By celebplanes · 1 min read · Ronald Perelman

Ronald Perelman
Ronald Perelman flew from Morristown, New Jersey, to Orlando Executive Airport on June 19, a 2-hour-20-minute hop in his Gulfstream G650 (N838MF) that touched down just after 4 p.m. local time. The flight, one of several recent shuttles between the Northeast and Florida, lands the same week his $410 million art insurance trial is expected to conclude in Manhattan, per a report from Insurance Journal on June 18.
The trial, now in its third week before Justice Joel M. Cohen, centers on five paintings — including works by Andy Warhol and Cy Twombly — that Perelman claims lost their “luster” and “lyricism” after a 2018 attic fire at his East Hampton estate, the Creeks. Insurers, who have already paid out more than $100 million for other fire damage, argue Perelman didn’t report damage to these specific pieces until 2020, when he was facing margin calls. Perelman testified Tuesday that the colors on Edward Ruscha’s “Box Smashed Flat” were “no longer popping.”

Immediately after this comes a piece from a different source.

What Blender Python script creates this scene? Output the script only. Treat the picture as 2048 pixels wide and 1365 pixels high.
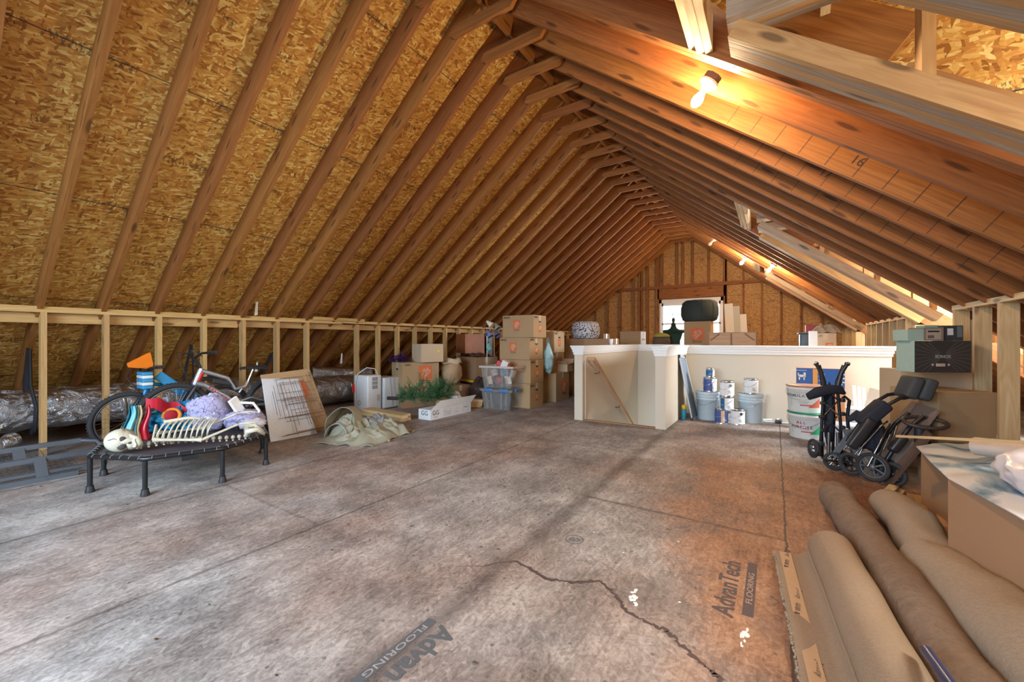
import bpy, bmesh, math, random
from mathutils import Vector, Matrix
random.seed(7)
for _o in list(bpy.data.objects): bpy.data.objects.remove(_o)
SC = bpy.context.scene
COL = SC.collection

# ------------------------------------------------------------------ camera, exposure
CAM_H = 1.036; FPX = 810.0; YAW = math.radians(33.0)
cam = bpy.data.cameras.new('camera'); camo = bpy.data.objects.new('camera', cam); COL.objects.link(camo)
cam.sensor_width = 36; cam.lens = 36*FPX/2048; cam.clip_start = 0.05
camo.location = (0, 0, CAM_H); camo.rotation_euler = (math.pi/2, 0, YAW)
SC.camera = camo
SC.view_settings.view_transform = 'Standard'; SC.view_settings.look = 'None'
SC.view_settings.gamma = 1; SC.view_settings.use_curve_mapping = False
SC.view_settings.exposure = 0.42
SC.cycles.max_bounces = 6; SC.cycles.transparent_max_bounces = 8; SC.cycles.adaptive_threshold = 0.02

# ------------------------------------------------------------------ world and daylight
world = bpy.data.worlds.new('sky'); SC.world = world; world.use_nodes = True
_bg = world.node_tree.nodes['Background']; _bg.inputs[0].default_value = (0.80, 0.90, 1.0, 1); _bg.inputs[1].default_value = 2.0

def lamp_area(name, loc, aim, sx, sy, power, color):
    l = bpy.data.lights.new(name, 'AREA'); l.shape = 'RECTANGLE'; l.size = sx; l.size_y = sy
    l.energy = power; l.color = color
    o = bpy.data.objects.new(name, l); COL.objects.link(o); o.location = loc
    o.rotation_euler = (Vector(aim)-Vector(loc)).to_track_quat('-Z', 'Y').to_euler()
    return o
DORMERS = [(1.181, 2.401), (5.245, 6.465), (9.309, 10.529)]
# daylight entering the rear gable window, the far gable window and the three dormer windows
_rw = lamp_area('daylight_rear_window', (-2.0, -2.45, 1.75), (-2.8, 2.0, -1.0), 3.0, 1.7, 160, (0.60, 0.80, 1.0)); _rw.data.spread = math.radians(125)
lamp_area('daylight_gable_window', (-2.0, 12.35, 1.5), (-2.0, 6, 0.2), 1.5, 1.4, 120, (0.86, 0.94, 1.0))
lamp_area('daylight_dormer_near', (2.35, 1.79, 1.65), (-3, 1.8, 0.9), 0.9, 1.1, 140, (0.95, 1.0, 0.93))
lamp_area('daylight_dormer_middle', (2.35, 5.85, 1.65), (-2, 5.3, 0.2), 0.9, 1.1, 230, (0.88, 0.95, 1.0))
lamp_area('daylight_dormer_far', (2.35, 9.92, 1.65), (-3, 10, 0.3), 0.9, 1.1, 80, (0.9, 0.95, 1.0))

# ------------------------------------------------------------------ pixel helpers (2048x1365 frame) used to survey positions
_S, _C = math.sin(YAW), math.cos(YAW)
def ray(px, py=682.5):
    r = (px-1024)/FPX
    return Vector((-_S+r*_C, _C+r*_S, (682.5-py)/FPX))
def fl(px, py, z=0.0):
    d = ray(px, py); t = (z-CAM_H)/d.z
    return Vector((d.x*t, d.y*t, z))
def xat(px, Y):
    d = ray(px); return d.x*Y/d.y
def yat(px, X):
    d = ray(px); return d.y*X/d.x
def zat(px, py, Y):
    d = ray(px, py); return CAM_H+d.z*Y/d.y
def PY(px, py, Y):
    d = ray(px, py); t = Y/d.y
    return Vector((d.x*t, Y, CAM_H+d.z*t))

# ------------------------------------------------------------------ material helpers
MATS = {}
class NT:
    def __init__(s, name):
        m = bpy.data.materials.new(name); m.use_nodes = True; s.m = m; s.t = m.node_tree
        s.b = s.t.nodes['Principled BSDF']
    def n(s, typ, **kw):
        x = s.t.nodes.new(typ)
        for k, v in kw.items():
            if k.startswith('i_'):
                x.inputs[int(k[2:]) if k[2:].isdigit() else k[2:].replace('_', ' ')].default_value = v
            else: setattr(x, k, v)
        return x
    def l(s, a, b): s.t.links.new(a, b)
    def math(s, op, a, b=None, c=None):
        x = s.n('ShaderNodeMath', operation=op)
        for i, v in enumerate((a, b, c)):
            if v is None: continue
            if isinstance(v, (int, float)): x.inputs[i].default_value = v
            else: s.l(v, x.inputs[i])
        return x.outputs[0]
    def mix(s, fac, a, b, mode='MIX'):
        x = s.n('ShaderNodeMix', data_type='RGBA', blend_type=mode)
        for i, v in ((0, fac), (6, a), (7, b)):
            if isinstance(v, (int, float)): x.inputs[i].default_value = v
            elif isinstance(v, tuple): x.inputs[i].default_value = v if len(v) == 4 else v+(1,)
            else: s.l(v, x.inputs[i])
        return x.outputs[2]
    def ramp(s, fac, stops):
        x = s.n('ShaderNodeValToRGB'); e = x.color_ramp.elements
        while len(e) < len(stops): e.new(0.5)
        for i, (p, c) in enumerate(stops):
            e[i].position = p; e[i].color = c if len(c) == 4 else tuple(c)+(1,)
        s.l(fac, x.inputs[0]); return x.outputs[0]
    def coord(s, kind='Object'): return s.n('ShaderNodeTexCoord').outputs[kind]
    def mapping(s, vec, scale=(1,1,1), rot=(0,0,0), loc=(0,0,0)):
        x = s.n('ShaderNodeMapping'); s.l(vec, x.inputs[0])
        x.inputs[1].default_value = loc; x.inputs[2].default_value = rot; x.inputs[3].default_value = scale
        return x.outputs[0]
    dim = '3D'
    def noise(s, vec, scale, detail=3, rough=0.5, dist=0):
        x = s.n('ShaderNodeTexNoise', noise_dimensions=s.dim); s.l(vec, x.inputs['Vector'])
        x.inputs['Scale'].default_value = scale; x.inputs['Detail'].default_value = detail
        x.inputs['Roughness'].default_value = rough; x.inputs['Distortion'].default_value = dist
        return x.outputs[0]
    def bump(s, h, strength=0.3, dist=0.01):
        x = s.n('ShaderNodeBump'); s.l(h, x.inputs['Height']); x.inputs['Strength'].default_value = strength
        x.inputs['Distance'].default_value = dist; s.l(x.outputs[0], s.b.inputs['Normal'])
    def col(s, c):
        if isinstance(c, tuple): s.b.inputs['Base Color'].default_value = c+(1,)
        else: s.l(c, s.b.inputs['Base Color'])
    def done(s, rough=0.6, metal=0.0, spec=0.5):
        s.b.inputs['Roughness'].default_value = rough; s.b.inputs['Metallic'].default_value = metal
        s.b.inputs['Specular IOR Level'].default_value = spec
        return s.m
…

The Orlando arrival follows a pattern: Perelman’s jet has made the KORL-KTEB round trip twice in the past week, and his home base remains Francis S Gabreski in East Hampton. The Creeks, his 57-acre compound on Georgica Pond, was rebuilt after the fire but was listed for $180 million last year, as Social Life Magazine noted. For now, Perelman’s legal and travel calendars remain closely tethered.